There are at most 4 groups of order 306 = $2 \times 3^2 \times 17$, containing an element of order 9.
I want to prove the above statement. My trial is below;
Let $G$ be such group. If $G$ is abelian, by the fundamental theorem of abelian group, $$G \cong Z_{2} \times Z_{17} \times Z_{3} \times Z_{3} \textrm{ or } Z_{2} \times Z_{17} \times Z_{9}.$$ Thus, $G \cong Z_{2} \times Z_{17} \times Z_{9}$ is one of such group.

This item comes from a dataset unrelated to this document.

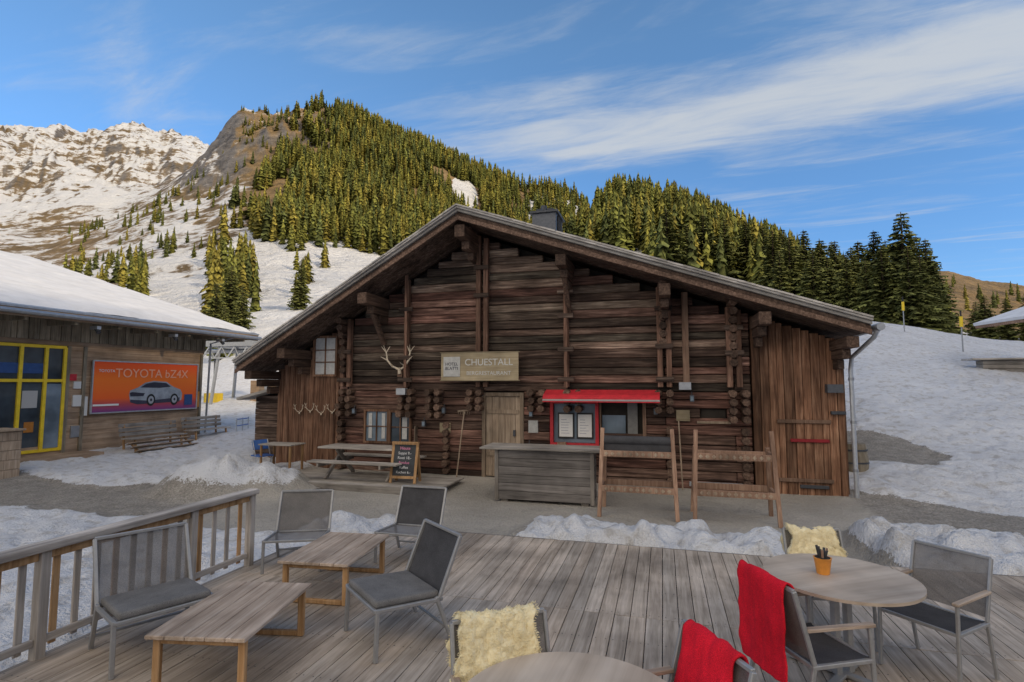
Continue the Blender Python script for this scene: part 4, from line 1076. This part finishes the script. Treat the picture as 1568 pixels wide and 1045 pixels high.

Suppose $G$ is nonabelian. Then, by the Sylow's third theorem, $n_3=1$ or $34$, $n_{17}=1$ or $18$, but not both are greater than 1. Thus there are three cases;
Case1 : $n_{3}=1, n_{17}=1$. In this case, we can assume $P_{3} \in Syl_{3}(G)$ is a cyclic group of order 9. Also, $\exists P_{17} \in Syl_{17}(G).$ And $P_3, P_{17}$ are normal subgroup of $G$. Hence $P_3 P_{17}$ is also normal subgroup of $G$. And for any Sylow 2 subgroup, say $P_{2}$, semidirect product of $P_{3}P_{17}$ and $P_{2}$ induces direct product of $P_{3}P_{17}$ and $P_{2}$, thus $G \cong P_{3}P_{17} \times P_{2}$, hence $P_{2}$ should be unique. Thus, this case is one of the nonabelian case containing element of order 9.
Case2 : $n_{3}=1, n_{17}=18$.
Case3 : $n_{3}=34, n_{17}=1$.
I don't know how to proceeds the other two cases. Could you give me some hints?